3 スポーツは、人々がその居住する地域において、主体的に協働することにより身近に親しむことができるようにするとともに、これを通じて、当該地域における全ての世代の人々の交流が促進され、かつ、地域間の交流の基盤が形成されるものとなるよう推進されなければならない。
4 スポーツは、スポーツを行う者の心身の健康の保持増進及び安全の確保が図られるよう推進されなければならない。
5 スポーツは、障害者が自主的かつ積極的にスポーツを行うことができるよう、障害の種類及び程度に応じ必要な配慮をしつつ推進されなければならない。
6 スポーツは、我が国のスポーツ選手(プロスポーツの選手を含む。以下同じ。)が国際競技大会(オリンピック競技大会、パラリンピック競技大会その他の国際的な規模のスポーツの競技会をいう。以下同じ。)又は全国的な規模のスポーツの競技会において優秀な成績を収めることができるよう、スポーツに関する競技水準(以下「競技水準」という。)の向上に資する諸施策相互の有機的な連携を図りつつ、効果的に推進されなければならない。
7 スポーツは、スポーツに係る国際的な交流及び貢献を推進することにより、国際相互理解の増進及び国際平和に寄与するものとなるよう推進されなければならない。
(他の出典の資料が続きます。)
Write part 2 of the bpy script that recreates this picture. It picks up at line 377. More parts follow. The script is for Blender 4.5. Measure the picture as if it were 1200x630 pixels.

8 スポーツは、スポーツを行う者に対し、不当に差別的取扱いをせず、また、スポーツに関するあらゆる活動を公正かつ適切に実施することを旨として、ドーピングの防止の重要性に対する国民の認識を深めるなど、スポーツに対する国民の幅広い理解及び支援が得られるよう推進されなければならない。
(国の責務)
- 第三条
- 国は、前条の基本理念(以下「基本理念」という。)にのっとり、スポーツに関する施策を総合的に策定し、及び実施する責務を有する。
(地方公共団体の責務)
- 第四条
- 地方公共団体は、基本理念にのっとり、スポーツに関する施策に関し、国との連携を図りつつ、自主的かつ主体的に、その地域の特性に応じた施策を策定し、及び実施する責務を有する。
(スポーツ団体の努力)
- 第五条
- スポーツ団体は、スポーツの普及及び競技水準の向上に果たすべき重要な役割に鑑み、基本理念にのっとり、スポーツを行う者の権利利益の保護、心身の健康の保持増進及び安全の確保に配慮しつつ、スポーツの推進に主体的に取り組むよう努めるものとする。
2 スポーツ団体は、スポーツの振興のための事業を適正に行うため、その運営の透明性の確保を図るとともに、その事業活動に関し自らが遵守すべき基準を作成するよう努めるものとする。
3 スポーツ団体は、スポーツに関する紛争について、迅速かつ適正な解決に努めるものとする。
(国民の参加及び支援の促進)
- 第六条
- 国、地方公共団体及びスポーツ団体は、国民が健やかで明るく豊かな生活を享受することができるよう、スポーツに対する国民の関心と理解を深め、スポーツへの国民の参加及び支援を促進するよう努めなければならない。
(関係者相互の連携及び協働)
- 第七条
- 国、独立行政法人、地方公共団体、学校、スポーツ団体及び民間事業者その他の関係者は、基本理念の実現を図るため、相互に連携を図りながら協働するよう努めなければならない。
(法制上の措置等)
- 第八条
- 政府は、スポーツに関する施策を実施するため必要な法制上、財政上又は税制上の措置その他の措置を講じなければならない。